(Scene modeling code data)
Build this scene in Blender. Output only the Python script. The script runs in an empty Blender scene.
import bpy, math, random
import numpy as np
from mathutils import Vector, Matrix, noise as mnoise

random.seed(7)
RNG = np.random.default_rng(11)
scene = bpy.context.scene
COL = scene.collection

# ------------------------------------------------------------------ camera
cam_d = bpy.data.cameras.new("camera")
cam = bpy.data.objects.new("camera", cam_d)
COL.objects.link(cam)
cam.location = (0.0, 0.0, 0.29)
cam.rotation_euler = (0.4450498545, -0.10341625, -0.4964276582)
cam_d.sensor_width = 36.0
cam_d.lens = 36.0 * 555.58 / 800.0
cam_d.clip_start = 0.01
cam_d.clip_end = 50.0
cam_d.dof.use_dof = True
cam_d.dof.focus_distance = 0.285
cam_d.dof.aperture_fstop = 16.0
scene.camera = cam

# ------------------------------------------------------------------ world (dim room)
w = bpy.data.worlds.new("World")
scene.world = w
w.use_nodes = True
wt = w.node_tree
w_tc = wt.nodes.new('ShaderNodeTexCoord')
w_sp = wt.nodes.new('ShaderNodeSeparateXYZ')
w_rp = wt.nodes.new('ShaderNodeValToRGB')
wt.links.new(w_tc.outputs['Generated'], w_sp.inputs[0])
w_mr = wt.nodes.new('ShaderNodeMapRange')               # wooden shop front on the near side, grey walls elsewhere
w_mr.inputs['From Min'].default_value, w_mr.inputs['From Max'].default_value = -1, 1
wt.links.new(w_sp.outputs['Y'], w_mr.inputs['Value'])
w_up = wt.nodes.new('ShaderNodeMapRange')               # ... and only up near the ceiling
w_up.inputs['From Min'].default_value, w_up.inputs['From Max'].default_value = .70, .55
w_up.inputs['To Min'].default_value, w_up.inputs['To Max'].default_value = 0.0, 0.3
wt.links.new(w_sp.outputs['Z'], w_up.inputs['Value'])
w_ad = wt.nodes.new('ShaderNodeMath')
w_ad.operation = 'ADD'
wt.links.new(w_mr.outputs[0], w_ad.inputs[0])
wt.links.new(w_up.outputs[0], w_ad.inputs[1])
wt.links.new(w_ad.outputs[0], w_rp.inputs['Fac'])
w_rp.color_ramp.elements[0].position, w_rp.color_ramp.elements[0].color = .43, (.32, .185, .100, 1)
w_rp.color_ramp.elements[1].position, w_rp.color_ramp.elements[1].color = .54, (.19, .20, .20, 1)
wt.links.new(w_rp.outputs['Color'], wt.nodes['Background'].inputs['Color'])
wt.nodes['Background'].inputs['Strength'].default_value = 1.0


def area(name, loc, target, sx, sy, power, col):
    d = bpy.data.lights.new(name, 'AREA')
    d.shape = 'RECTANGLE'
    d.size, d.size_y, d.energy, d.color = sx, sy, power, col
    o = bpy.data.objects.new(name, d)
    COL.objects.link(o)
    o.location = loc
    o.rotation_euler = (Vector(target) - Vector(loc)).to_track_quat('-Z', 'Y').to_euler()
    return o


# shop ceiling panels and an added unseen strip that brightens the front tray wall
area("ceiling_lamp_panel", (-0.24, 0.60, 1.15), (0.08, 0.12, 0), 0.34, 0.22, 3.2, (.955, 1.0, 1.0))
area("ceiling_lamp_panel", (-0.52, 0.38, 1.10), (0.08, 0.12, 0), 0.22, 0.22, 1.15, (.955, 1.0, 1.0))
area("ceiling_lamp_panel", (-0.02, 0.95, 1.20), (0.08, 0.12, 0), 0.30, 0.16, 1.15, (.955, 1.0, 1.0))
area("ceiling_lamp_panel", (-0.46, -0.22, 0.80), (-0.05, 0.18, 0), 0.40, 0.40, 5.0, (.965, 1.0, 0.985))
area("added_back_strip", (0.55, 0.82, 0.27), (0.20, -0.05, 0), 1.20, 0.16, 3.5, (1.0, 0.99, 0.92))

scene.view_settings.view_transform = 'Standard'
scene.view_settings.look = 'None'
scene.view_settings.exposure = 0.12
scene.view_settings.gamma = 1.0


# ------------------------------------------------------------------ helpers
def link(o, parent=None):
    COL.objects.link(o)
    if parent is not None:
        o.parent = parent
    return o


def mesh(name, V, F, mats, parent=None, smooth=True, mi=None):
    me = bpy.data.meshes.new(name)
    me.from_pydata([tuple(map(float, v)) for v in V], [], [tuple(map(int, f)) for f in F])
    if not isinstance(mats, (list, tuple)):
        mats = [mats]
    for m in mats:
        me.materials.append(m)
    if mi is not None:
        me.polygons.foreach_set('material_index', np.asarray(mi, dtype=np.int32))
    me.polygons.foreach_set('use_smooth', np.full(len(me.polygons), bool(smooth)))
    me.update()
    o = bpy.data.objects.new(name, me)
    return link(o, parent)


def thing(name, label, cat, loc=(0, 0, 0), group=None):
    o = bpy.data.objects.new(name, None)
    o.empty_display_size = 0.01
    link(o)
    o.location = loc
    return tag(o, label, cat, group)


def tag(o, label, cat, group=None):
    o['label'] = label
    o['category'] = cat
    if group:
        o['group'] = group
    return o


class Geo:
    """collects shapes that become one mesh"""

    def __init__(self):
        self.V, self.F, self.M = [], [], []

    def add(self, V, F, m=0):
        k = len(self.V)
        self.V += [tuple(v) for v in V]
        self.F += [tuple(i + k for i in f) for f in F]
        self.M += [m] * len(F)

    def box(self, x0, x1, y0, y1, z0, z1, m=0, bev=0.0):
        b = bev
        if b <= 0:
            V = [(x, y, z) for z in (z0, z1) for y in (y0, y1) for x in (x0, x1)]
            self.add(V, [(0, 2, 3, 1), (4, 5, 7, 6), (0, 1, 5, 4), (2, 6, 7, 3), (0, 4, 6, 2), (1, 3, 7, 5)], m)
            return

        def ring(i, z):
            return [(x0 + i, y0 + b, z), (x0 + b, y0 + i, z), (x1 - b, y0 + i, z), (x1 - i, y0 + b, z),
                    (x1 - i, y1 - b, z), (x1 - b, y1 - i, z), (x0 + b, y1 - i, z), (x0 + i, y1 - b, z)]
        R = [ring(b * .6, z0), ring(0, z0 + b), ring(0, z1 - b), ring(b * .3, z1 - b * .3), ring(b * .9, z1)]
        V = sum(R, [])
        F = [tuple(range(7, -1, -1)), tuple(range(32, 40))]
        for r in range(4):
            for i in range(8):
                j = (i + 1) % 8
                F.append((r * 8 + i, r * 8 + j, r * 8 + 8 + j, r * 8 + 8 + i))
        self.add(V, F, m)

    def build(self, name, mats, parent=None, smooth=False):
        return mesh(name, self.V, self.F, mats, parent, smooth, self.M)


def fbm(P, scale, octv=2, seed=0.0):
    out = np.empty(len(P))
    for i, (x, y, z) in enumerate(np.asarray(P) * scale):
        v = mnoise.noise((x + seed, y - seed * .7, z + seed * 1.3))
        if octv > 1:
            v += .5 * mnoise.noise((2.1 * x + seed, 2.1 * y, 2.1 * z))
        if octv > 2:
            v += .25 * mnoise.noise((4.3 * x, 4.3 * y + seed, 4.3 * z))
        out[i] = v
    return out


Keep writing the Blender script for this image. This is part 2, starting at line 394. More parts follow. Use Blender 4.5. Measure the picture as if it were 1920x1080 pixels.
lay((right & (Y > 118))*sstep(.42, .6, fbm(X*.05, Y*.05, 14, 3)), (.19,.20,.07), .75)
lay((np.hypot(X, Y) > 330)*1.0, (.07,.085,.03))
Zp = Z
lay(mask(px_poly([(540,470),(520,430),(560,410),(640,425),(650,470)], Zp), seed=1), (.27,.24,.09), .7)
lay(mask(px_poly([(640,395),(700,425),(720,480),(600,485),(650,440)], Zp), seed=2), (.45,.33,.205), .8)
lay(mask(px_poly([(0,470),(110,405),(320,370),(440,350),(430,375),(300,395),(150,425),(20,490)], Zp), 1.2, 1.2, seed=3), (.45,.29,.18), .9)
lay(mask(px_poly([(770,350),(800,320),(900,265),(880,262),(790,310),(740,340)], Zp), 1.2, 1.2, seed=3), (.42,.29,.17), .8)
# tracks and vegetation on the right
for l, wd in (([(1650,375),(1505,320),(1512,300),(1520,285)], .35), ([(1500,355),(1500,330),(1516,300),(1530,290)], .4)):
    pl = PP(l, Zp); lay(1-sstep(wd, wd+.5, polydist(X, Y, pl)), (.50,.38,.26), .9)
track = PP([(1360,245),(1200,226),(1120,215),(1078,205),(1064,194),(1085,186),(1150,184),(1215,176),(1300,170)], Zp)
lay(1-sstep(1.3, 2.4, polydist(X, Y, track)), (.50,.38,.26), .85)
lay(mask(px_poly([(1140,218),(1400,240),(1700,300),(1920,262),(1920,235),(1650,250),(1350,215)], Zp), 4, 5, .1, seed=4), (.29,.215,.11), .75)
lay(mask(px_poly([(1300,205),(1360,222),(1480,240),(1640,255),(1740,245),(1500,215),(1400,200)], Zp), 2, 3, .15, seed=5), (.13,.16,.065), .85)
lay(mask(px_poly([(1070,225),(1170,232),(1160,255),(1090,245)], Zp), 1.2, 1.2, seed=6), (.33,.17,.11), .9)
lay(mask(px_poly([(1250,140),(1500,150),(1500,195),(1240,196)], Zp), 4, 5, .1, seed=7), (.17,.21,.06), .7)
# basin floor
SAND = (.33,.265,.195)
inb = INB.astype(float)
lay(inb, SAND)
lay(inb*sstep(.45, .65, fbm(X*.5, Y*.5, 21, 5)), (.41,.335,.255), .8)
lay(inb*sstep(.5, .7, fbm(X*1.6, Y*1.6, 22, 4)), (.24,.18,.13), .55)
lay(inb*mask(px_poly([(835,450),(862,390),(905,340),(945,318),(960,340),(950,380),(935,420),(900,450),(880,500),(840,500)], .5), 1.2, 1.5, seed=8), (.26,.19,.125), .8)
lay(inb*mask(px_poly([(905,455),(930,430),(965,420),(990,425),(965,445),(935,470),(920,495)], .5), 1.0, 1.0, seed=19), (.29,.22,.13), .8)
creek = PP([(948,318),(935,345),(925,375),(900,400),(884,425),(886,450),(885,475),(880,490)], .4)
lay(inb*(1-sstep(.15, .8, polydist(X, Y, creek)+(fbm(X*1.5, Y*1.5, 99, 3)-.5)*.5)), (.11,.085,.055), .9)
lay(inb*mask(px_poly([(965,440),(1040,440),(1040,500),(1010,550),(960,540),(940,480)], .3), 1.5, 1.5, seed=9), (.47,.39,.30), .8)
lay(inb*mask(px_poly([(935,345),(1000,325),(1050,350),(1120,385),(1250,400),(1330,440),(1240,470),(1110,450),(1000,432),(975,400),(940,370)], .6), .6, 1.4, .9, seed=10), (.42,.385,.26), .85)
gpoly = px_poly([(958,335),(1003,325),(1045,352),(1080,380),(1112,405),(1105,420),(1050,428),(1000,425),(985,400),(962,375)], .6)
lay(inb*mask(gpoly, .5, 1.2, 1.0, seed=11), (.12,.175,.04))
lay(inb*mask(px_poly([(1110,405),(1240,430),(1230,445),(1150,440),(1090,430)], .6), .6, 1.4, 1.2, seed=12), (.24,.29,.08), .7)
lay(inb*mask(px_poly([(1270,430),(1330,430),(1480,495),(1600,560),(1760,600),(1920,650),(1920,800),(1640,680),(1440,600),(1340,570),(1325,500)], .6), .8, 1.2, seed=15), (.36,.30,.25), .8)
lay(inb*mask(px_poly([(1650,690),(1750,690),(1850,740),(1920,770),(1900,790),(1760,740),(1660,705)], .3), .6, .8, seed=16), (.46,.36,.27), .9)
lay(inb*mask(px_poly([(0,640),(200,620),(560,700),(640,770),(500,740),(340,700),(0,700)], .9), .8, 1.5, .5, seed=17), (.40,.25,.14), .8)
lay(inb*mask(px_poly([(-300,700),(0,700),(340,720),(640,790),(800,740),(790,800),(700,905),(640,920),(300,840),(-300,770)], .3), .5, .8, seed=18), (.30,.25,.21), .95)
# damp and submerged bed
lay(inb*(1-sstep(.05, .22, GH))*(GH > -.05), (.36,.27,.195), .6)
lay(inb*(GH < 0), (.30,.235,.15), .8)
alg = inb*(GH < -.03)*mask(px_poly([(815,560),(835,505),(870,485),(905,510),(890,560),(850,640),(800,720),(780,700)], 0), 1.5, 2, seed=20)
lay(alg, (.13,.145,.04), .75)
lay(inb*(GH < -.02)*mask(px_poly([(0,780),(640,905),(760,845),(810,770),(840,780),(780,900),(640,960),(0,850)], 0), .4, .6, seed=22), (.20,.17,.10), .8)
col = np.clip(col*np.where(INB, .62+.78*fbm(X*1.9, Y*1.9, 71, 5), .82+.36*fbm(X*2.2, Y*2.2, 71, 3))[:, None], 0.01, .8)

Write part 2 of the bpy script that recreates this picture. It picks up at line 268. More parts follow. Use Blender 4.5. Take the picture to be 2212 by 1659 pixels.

__GOAL__:
What you return should be the lines from the start of the data through the line with "scene.camera = cam", quoted exactly and nothing more.

__TASK RESPONSE__:
Build this scene in Blender. Output only the Python script. The script runs in an empty Blender scene.
import bpy, math, random
import numpy as np
from mathutils import Vector, Matrix, noise as mnoise

random.seed(7)
RNG = np.random.default_rng(11)
scene = bpy.context.scene
COL = scene.collection

# ------------------------------------------------------------------ camera
cam_d = bpy.data.cameras.new("camera")
cam = bpy.data.objects.new("camera", cam_d)
COL.objects.link(cam)
cam.location = (0.0, 0.0, 0.29)
cam.rotation_euler = (0.4450498545, -0.10341625, -0.4964276582)
cam_d.sensor_width = 36.0
cam_d.lens = 36.0 * 555.58 / 800.0
cam_d.clip_start = 0.01
cam_d.clip_end = 50.0
cam_d.dof.use_dof = True
cam_d.dof.focus_distance = 0.285
cam_d.dof.aperture_fstop = 16.0
scene.camera = cam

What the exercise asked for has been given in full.